[Entries with scene source code]
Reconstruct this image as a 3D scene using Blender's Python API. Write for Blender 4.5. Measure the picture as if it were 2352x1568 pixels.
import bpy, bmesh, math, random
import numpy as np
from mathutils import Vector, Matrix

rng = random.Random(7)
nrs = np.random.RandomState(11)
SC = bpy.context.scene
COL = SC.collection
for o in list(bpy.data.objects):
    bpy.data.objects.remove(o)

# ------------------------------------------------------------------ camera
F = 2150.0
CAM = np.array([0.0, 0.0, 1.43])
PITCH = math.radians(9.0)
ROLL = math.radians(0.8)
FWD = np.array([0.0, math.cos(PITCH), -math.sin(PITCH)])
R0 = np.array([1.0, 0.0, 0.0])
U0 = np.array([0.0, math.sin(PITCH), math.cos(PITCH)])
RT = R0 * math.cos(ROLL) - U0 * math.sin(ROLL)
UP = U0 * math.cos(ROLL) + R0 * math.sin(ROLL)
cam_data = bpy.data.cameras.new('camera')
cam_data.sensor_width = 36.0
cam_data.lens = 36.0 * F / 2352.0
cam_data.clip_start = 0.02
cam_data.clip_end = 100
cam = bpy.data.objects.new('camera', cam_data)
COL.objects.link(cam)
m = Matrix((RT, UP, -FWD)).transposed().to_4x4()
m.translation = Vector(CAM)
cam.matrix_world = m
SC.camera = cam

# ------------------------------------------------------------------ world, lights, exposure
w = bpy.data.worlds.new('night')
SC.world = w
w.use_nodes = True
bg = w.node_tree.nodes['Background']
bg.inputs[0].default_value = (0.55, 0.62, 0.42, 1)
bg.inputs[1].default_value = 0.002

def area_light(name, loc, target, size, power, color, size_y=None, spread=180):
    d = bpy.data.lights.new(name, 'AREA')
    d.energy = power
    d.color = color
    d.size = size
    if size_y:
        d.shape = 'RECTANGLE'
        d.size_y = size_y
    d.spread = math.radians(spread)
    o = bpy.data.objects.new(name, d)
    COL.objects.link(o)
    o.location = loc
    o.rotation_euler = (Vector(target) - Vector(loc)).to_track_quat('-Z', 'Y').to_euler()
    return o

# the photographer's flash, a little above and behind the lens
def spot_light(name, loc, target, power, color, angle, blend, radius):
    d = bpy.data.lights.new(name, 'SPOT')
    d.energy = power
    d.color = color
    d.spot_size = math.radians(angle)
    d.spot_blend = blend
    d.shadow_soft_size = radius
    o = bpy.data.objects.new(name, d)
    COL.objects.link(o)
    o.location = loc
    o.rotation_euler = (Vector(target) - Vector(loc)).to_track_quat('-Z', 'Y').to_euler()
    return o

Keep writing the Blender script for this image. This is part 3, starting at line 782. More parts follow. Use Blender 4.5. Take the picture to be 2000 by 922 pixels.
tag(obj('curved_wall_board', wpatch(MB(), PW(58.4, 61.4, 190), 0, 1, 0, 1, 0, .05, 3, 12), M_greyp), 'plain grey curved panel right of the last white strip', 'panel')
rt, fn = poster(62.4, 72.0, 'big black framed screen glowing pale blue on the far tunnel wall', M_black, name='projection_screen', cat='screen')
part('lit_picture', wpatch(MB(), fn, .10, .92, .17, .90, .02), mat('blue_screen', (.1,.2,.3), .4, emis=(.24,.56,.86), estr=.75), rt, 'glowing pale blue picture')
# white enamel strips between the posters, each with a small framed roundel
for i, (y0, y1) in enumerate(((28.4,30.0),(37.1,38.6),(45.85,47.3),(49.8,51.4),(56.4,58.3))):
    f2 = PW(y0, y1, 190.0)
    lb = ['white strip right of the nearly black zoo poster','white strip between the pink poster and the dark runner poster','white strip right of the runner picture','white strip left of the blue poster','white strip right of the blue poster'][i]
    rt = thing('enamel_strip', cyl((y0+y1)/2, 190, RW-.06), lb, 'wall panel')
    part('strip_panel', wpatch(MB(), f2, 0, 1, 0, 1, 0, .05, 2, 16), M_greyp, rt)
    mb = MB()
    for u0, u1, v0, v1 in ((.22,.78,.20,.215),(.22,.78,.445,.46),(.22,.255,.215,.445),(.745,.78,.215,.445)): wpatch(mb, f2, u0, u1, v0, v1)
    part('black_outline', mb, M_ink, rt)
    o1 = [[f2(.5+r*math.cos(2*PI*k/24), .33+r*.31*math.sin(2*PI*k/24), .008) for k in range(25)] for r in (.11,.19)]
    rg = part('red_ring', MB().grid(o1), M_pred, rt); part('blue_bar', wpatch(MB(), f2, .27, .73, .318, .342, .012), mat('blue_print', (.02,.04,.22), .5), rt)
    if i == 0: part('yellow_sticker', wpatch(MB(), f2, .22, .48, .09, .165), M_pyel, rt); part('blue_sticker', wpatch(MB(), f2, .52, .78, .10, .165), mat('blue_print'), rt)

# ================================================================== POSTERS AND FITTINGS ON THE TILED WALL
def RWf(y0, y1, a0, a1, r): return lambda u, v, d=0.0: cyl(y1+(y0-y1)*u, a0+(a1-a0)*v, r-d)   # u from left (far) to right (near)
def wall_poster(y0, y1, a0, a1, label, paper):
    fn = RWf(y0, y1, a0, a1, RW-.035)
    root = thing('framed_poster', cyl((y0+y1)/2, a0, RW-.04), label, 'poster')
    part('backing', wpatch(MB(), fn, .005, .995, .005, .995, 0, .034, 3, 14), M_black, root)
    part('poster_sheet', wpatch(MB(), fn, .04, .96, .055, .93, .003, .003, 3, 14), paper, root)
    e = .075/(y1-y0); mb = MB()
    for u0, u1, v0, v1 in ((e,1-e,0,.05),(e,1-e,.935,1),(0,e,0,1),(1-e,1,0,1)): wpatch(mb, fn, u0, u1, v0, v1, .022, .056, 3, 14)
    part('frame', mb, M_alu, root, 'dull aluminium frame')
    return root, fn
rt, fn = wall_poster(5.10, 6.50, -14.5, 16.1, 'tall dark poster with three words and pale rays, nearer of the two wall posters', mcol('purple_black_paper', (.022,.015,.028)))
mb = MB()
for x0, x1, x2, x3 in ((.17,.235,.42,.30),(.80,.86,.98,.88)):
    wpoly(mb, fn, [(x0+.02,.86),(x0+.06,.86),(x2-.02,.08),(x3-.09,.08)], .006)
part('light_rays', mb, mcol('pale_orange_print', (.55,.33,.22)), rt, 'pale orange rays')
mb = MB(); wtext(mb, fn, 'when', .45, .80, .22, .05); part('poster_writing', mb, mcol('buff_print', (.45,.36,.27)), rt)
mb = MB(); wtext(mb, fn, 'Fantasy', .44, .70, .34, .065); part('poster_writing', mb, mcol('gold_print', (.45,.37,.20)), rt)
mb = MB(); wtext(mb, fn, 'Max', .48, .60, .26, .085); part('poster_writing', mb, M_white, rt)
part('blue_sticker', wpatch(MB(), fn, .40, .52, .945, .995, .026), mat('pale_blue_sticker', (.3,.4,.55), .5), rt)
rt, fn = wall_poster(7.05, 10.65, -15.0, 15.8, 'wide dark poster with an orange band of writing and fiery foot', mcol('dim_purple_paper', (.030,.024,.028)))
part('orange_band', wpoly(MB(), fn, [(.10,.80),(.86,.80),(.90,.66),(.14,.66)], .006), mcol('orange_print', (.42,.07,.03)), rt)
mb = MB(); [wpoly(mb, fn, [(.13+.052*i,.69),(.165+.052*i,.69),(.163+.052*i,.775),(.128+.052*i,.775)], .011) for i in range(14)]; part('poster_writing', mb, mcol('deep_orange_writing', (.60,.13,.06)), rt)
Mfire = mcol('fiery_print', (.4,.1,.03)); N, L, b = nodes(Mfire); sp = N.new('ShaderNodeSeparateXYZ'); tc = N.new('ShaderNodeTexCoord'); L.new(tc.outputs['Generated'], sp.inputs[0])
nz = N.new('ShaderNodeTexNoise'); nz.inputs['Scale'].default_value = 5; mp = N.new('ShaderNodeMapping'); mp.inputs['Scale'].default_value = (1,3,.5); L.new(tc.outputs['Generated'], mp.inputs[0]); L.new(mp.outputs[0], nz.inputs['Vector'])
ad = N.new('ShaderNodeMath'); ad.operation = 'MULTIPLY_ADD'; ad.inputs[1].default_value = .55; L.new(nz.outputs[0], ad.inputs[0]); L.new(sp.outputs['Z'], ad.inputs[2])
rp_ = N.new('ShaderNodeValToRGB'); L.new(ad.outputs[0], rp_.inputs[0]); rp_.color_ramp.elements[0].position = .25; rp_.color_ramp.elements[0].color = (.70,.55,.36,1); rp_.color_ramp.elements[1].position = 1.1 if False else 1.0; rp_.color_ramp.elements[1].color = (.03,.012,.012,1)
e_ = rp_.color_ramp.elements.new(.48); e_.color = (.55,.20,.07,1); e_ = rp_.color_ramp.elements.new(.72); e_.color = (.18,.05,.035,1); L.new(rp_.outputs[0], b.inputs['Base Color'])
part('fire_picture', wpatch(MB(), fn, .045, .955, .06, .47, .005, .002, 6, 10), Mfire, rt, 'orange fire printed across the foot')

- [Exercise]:
Emit, unaltered, the lines from the top of the listing down through the line that holds "bpy.data.objects.remove(o)"; emit nothing else.

- [Expected answer]:
Reconstruct this image as a 3D scene using Blender's Python API. Write for Blender 4.5. Measure the picture as if it were 2352x1568 pixels.
import bpy, bmesh, math, random
import numpy as np
from mathutils import Vector, Matrix

rng = random.Random(7)
nrs = np.random.RandomState(11)
SC = bpy.context.scene
COL = SC.collection
for o in list(bpy.data.objects):
    bpy.data.objects.remove(o)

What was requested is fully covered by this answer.